● DATA BLOCK:
□ □ □
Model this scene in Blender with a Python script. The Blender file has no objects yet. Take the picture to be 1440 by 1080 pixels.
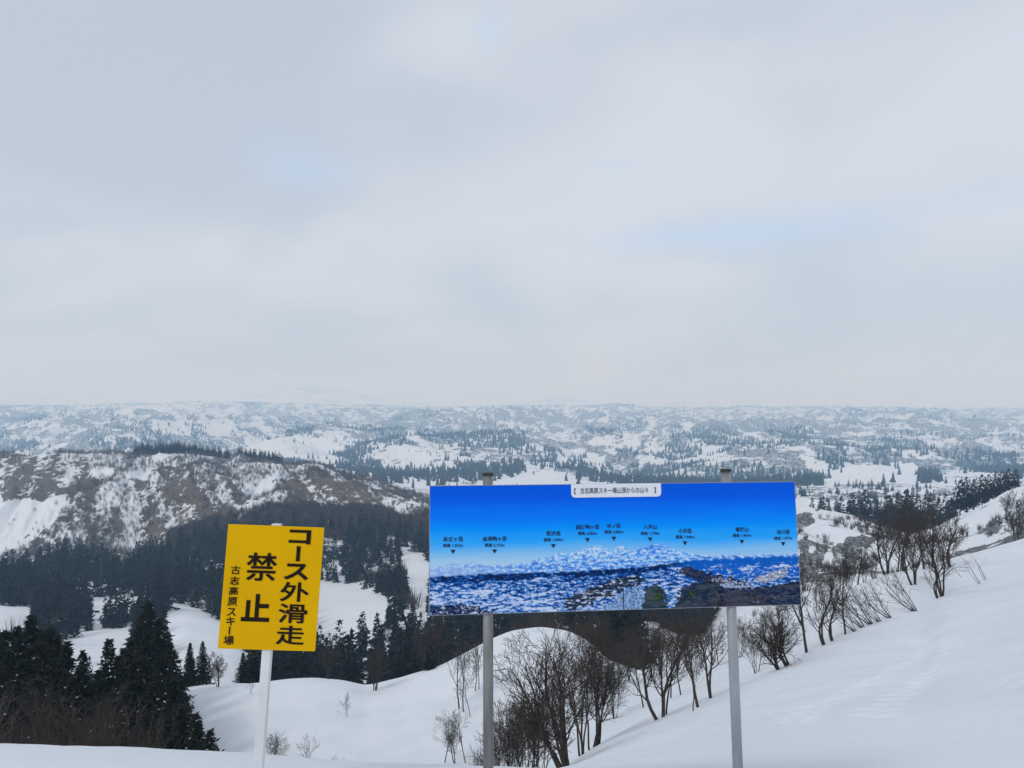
import bpy, math, random
import numpy as np
R = math.radians
SC = bpy.context.scene
COL = SC.collection
F = 1100.0          # focal length in photograph pixels
CX, HY = 720.0, 555.0   # centre column and true horizon row of the photograph
rng = np.random.default_rng(7)

# ------------------------------------------------------------------ noise
def _h(ix, iy, s):
    n = (ix.astype(np.int64) * 374761393 + iy.astype(np.int64) * 668265263 + s * 974711) & 0xffffffff
    n = ((n ^ (n >> 13)) * 1274126177) & 0xffffffff
    return ((n ^ (n >> 16)) & 0xffff) / 65535.0
def vnoise(x, y, s=0):
    ix = np.floor(x); iy = np.floor(y); fx = x - ix; fy = y - iy
    a = _h(ix, iy, s) * 2 * math.pi; b = _h(ix + 1, iy, s) * 2 * math.pi
    c = _h(ix, iy + 1, s) * 2 * math.pi; d = _h(ix + 1, iy + 1, s) * 2 * math.pi
    u = fx ** 3 * (fx * (fx * 6 - 15) + 10); v = fy ** 3 * (fy * (fy * 6 - 15) + 10)
    g = lambda t, px, py: np.cos(t) * px + np.sin(t) * py
    n0 = g(a, fx, fy) * (1 - u) + g(b, fx - 1, fy) * u
    n1 = g(c, fx, fy - 1) * (1 - u) + g(d, fx - 1, fy - 1) * u
    return (n0 * (1 - v) + n1 * v) * 1.5
def fbm(x, y, o=4, s=0, gain=.5):
    r = 0; a = 1; t = 0
    for i in range(o):
        r = r + a * vnoise(x, y, s + i * 17); t += a; a *= gain; x = x * 2.03 + 3.1; y = y * 2.03 - 1.7
    return r / t * 1.3
def ridged(x, y, o=4, s=0):
    r = 0; a = 1; t = 0
    for i in range(o):
        r = r + a * (1 - np.abs(vnoise(x, y, s + i * 17)) * 2); t += a; a *= .5; x = x * 2.1 + 3.1; y = y * 2.1 - 1.7
    return r / t
def sstep(a, b, x):
    t = np.clip((x - a) / (b - a), 0, 1); return t * t * (3 - 2 * t)
def inpoly(px, py, poly):
    px = np.asarray(px, float); py = np.asarray(py, float); r = np.zeros(px.shape, bool); n = len(poly)
    for i in range(n):
        x0, y0 = poly[i]; x1, y1 = poly[(i + 1) % n]
        if y0 == y1: continue
        c = ((y0 > py) != (y1 > py)) & (px < (x1 - x0) * (py - y0) / (y1 - y0) + x0); r ^= c
    return r

# ------------------------------------------------------------------ land form
# each line of the land: distance in metres and where its profile runs, left to right
def L(D, *pts): return (D, pts)
LINES = [
 L(.6, (0, 3580)),
 L(2.2, (0, 1415)),
 L(4.6, (-400, 1038), (0, 1045), (150, 1050), (300, 1056), (400, 1063), (500, 1069), (600, 1075), (700, 1078), (800, 1082), (900, 1088), (1000, 1095), (1200, 1098), (1440, 1090), (2300, 1070)),
 L([(-400, 25), (800, 25), (940, 28), (1000, 30), (1100, 34), (1189, 38), (1243, 41), (1326, 46), (1440, 54), (1600, 60), (2300, 70)],
   (-400, 1230), (300, 1230), (600, 1185), (700, 1115), (800, 1078), (850, 1050), (940, 1010), (1000, 983), (1050, 961), (1110, 934), (1150, 914), (1189, 893), (1243, 873), (1295, 857), (1326, 837), (1383, 815), (1440, 792), (1600, 720), (2300, 640)),
 L([(-400, 62), (600, 62), (800, 58), (1000, 56), (1176, 60), (1290, 64), (1440, 72), (1600, 85), (2300, 100)],
   (-400, 1125), (300, 1112), (500, 1092), (600, 1082), (700, 1062), (800, 1038), (900, 1000), (1000, 966), (1060, 935), (1130, 880), (1176, 835), (1246, 808), (1290, 799), (1340, 786), (1440, 757), (1600, 680), (2300, 600)),
 L([(-400, 95), (230, 90), (400, 93), (560, 98), (760, 104), (860, 108), (1000, 110), (2300, 130)],
   (-400, 1010), (0, 1000), (150, 990), (215, 981), (250, 971), (290, 966), (330, 963), (400, 956), (440, 953), (480, 956), (515, 964), (560, 954), (620, 936), (690, 899), (720, 886), (760, 881), (800, 887), (830, 903), (855, 928), (903, 944), (990, 930), (1060, 900), (1130, 868), (1176, 846), (1246, 822), (1300, 812), (1440, 775), (1600, 700), (2300, 610)),
 L(150, (-400, 985), (0, 985), (180, 985), (230, 958), (290, 948), (340, 957), (400, 990), (500, 1000), (700, 960), (760, 945), (830, 940), (880, 946), (940, 935), (1000, 912), (1060, 885), (1130, 868), (1176, 850), (1300, 818), (1440, 778), (1600, 705), (2300, 620)),
 L(230, (-400, 930), (0, 905), (100, 915), (200, 915), (260, 893), (330, 905), (400, 940), (500, 945), (700, 920), (830, 915), (880, 900), (900, 878), (940, 888), (990, 893), (1050, 850), (1125, 800), (1200, 798), (1300, 785), (1380, 762), (1440, 735), (1600, 690), (2300, 630)),
 L([(-400, 320), (1000, 320), (1120, 300), (2300, 300)],
   (-400, 850), (0, 852), (60, 858), (100, 868), (180, 862), (235, 848), (290, 858), (330, 872), (440, 880), (500, 869), (550, 860), (700, 860), (900, 850), (990, 840), (1060, 790), (1100, 740), (1125, 713), (1180, 722), (1230, 738), (1260, 752), (1290, 750), (1330, 738), (1380, 715), (1410, 697), (1440, 684), (1600, 640), (2300, 610)),
 L(450, (-400, 815), (0, 825), (100, 812), (235, 815), (330, 815), (440, 820), (500, 820), (560, 808), (700, 810), (900, 800), (1060, 765), (1125, 742), (1230, 742), (1300, 745), (1400, 742), (1440, 735), (1600, 700), (2300, 680)),
 L(620, (-400, 790), (0, 785), (60, 770), (170, 775), (250, 752), (370, 735), (450, 735), (520, 735), (600, 745), (700, 750), (900, 745), (1125, 728), (1440, 715), (2300, 680)),
 L(900, (-400, 650), (0, 640), (45, 637), (130, 641), (180, 636), (240, 632), (300, 638), (360, 646), (400, 652), (450, 658), (480, 669), (520, 675), (560, 692), (605, 702), (700, 712), (900, 716), (1125, 705), (1440, 700), (2300, 690)),
 L(1250, (-400, 668), (0, 662), (240, 655), (400, 668), (500, 682), (600, 690), (900, 690), (1125, 685), (1440, 678)),
 L(2100, (0, 652), (1440, 656)),
 L(3300, (0, 615), (720, 620), (1440, 624)),
 L(5800, (0, 588), (720, 592), (1440, 594)),
 L(9100, (-400, 571), (0, 570), (100, 571), (300, 566), (450, 571), (600, 574), (720, 573), (850, 572), (1000, 574), (1150, 573), (1440, 577)),
 L(11800, (0, 577)),
 L(14300, (0, 574)),
 L(17500, (-400, 560), (0, 556), (60, 557), (130, 566), (220, 571), (300, 557), (350, 550), (390, 544), (425, 539), (460, 543), (520, 554), (600, 565), (700, 570), (760, 560), (800, 556), (850, 562), (950, 568), (1440, 570)),
 L(20500, (0, 576)),
]
PXG = np.arange(-1200., 2640., 4.)
def _smooth(a, k=3):
    p = np.pad(a, k, mode='edge'); return np.convolve(p, np.ones(2 * k + 1) / (2 * k + 1), 'valid')
TD = []; TP = []
for D, pts in LINES:
    if isinstance(D, list): d = _smooth(np.interp(PXG, [p[0] for p in D], [p[1] for p in D]), 10)
    else: d = np.full(PXG.shape, float(D))
    TD.append(np.log(d)); TP.append(_smooth(np.interp(PXG, [p[0] for p in pts], [p[1] for p in pts]), 2))
TD = np.array(TD); TP = np.array(TP)        # K x G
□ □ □
● TASK INSTRUCTIONS:
Without any pictures, reproduce the lines from the first one in the material through the line that has "rng = np.random.default_rng(7)", exactly as they appear.

● EXERCISE OUTPUT:
Model this scene in Blender with a Python script. The Blender file has no objects yet. Take the picture to be 1440 by 1080 pixels.
import bpy, math, random
import numpy as np
R = math.radians
SC = bpy.context.scene
COL = SC.collection
F = 1100.0          # focal length in photograph pixels
CX, HY = 720.0, 555.0   # centre column and true horizon row of the photograph
rng = np.random.default_rng(7)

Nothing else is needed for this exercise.